The union's humorous argument: The amount of the raise Harvard's negotiator got in July could buy lunch for all 3,600 union workers.

And then there's the University's financial argument: Union members already make more than market wages for their jobs.

In the past, Harvard has also argued budgetary constraints for not being able to meet the union's demands. But the fact the two sides are separated by $123,000 or 0.15 of a percentage point, weakens that argument. While this dollar amount is only per year for a three year contract, the total amount of money for that duration would not make much of a dent in the University's annual $1 billion operating budget.

We agree with Harvard that the term of the contract should be three years. An ugly contract negotiation every year would destabilize the University.

But more importantly, we agree that the union's members, many of whom live in conditions that can be described fairly as working poverty, deserve a raise. Harvard makes such an effort for "greatness" in so many other areas of the University that it is strange that they would fall back on other universities' standards when paying their workers.

Harvard needs to recognize that the union workers make as much a contribution to our overall success as an institution of learning as any other part of the University.

Earlier this fall, The Crimson called for Harvard to grant the union pay raise.

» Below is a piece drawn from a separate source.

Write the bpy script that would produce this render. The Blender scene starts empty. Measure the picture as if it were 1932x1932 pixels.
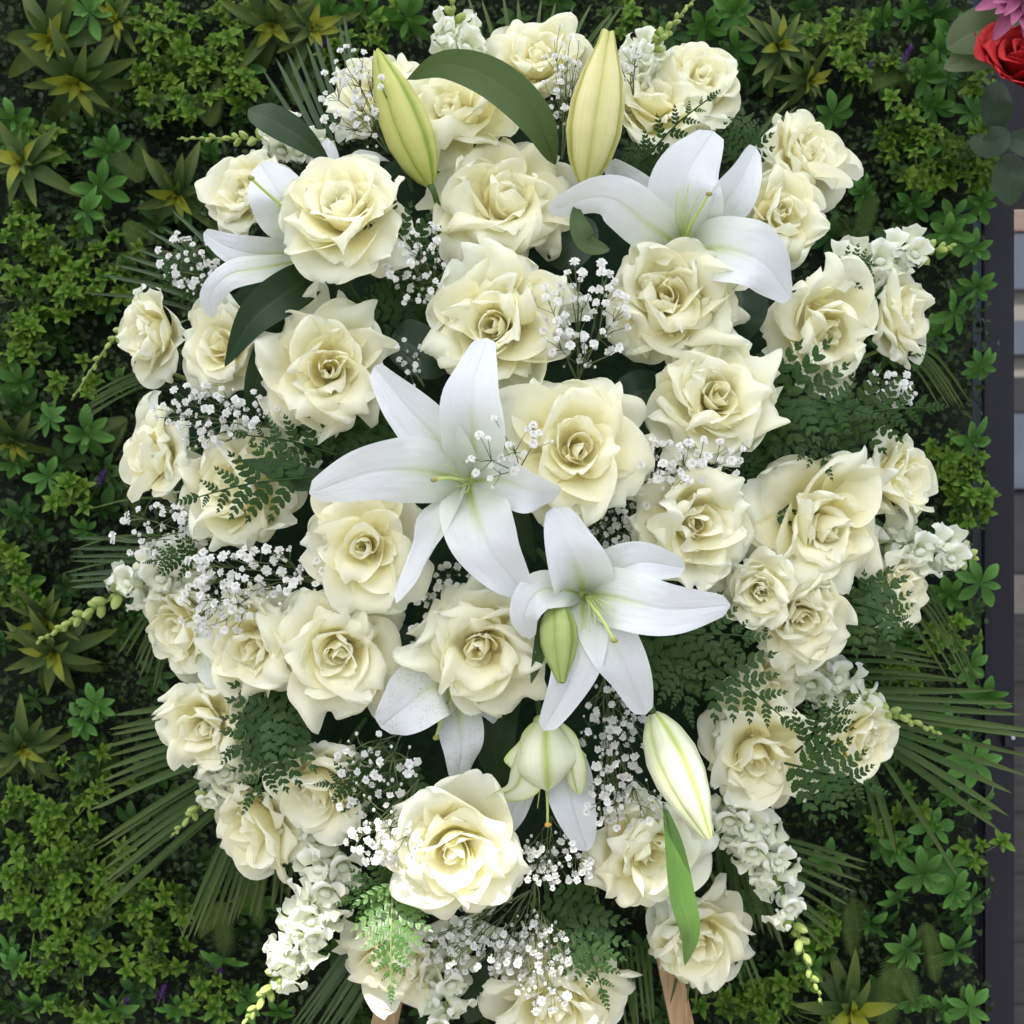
import bpy, math, random
import numpy as np
from mathutils import Vector, Matrix, Quaternion

# ------------------------------------------------------------------ camera, light, exposure
SC = bpy.context.scene
COL = SC.collection
D = 1.25            # camera to the front plane of the spray (m)
Z0 = 1.30           # camera height above the pavement
PXW = 1932.0        # picture width used for measuring

cam_data = bpy.data.cameras.new('camera')
cam = bpy.data.objects.new('camera', cam_data)
COL.objects.link(cam)
cam.location = (0, -D, Z0)
cam.rotation_euler = (math.radians(90), 0, 0)
cam_data.sensor_width = 36.0
cam_data.lens = 36.0 * D / 1.0
cam_data.clip_start = 0.02
cam_data.clip_end = 200
cam_data.dof.use_dof = True
cam_data.dof.focus_distance = D - 0.01
cam_data.dof.aperture_fstop = 9.0
SC.camera = cam

SUN_DIR = Vector((-0.16, -0.56, 0.81)).normalized()     # towards the sun
world = bpy.data.worlds.new('World')
SC.world = world
world.use_nodes = True
wn = world.node_tree
wn.nodes.clear()
w_out = wn.nodes.new('ShaderNodeOutputWorld')
w_bg = wn.nodes.new('ShaderNodeBackground')
w_sky = wn.nodes.new('ShaderNodeTexSky')
w_sky.sky_type = 'NISHITA'
w_sky.sun_disc = False
w_sky.sun_elevation = math.asin(SUN_DIR.z)
w_sky.sun_rotation = math.atan2(SUN_DIR.x, SUN_DIR.y)
w_sky.air_density = 1.0
w_sky.dust_density = 3.0
w_bg.inputs['Strength'].default_value = 0.12
wn.links.new(w_sky.outputs[0], w_bg.inputs['Color'])
wn.links.new(w_bg.outputs[0], w_out.inputs['Surface'])

sun_data = bpy.data.lights.new('sun', 'SUN')
sun_data.energy = 3.0
sun_data.angle = math.radians(0.9)
sun_data.color = (1.0, 0.95, 0.86)
sun = bpy.data.objects.new('sun', sun_data)
COL.objects.link(sun)
sun.location = (0, -2, 5)
sun.rotation_euler = (-SUN_DIR).to_track_quat('-Z', 'Y').to_euler()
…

Harvard does have budgetary constraints, but if it prioritized correctly, it would be able to afford to meet the union's demands, especially considering that the amount of money separating the two sides seems too small in comparison to the amount of money Harvard spends on other salaries and projects.

Union members started the school year with no contract. They worked through Halloween and Thanksgiving with no contract. Will they have to work through the winter holidays with their future unsettled?

For $123,000 per year Harvard should buy them the security--a mere stocking-stuffer from the University's budget--that these workers deserve and need.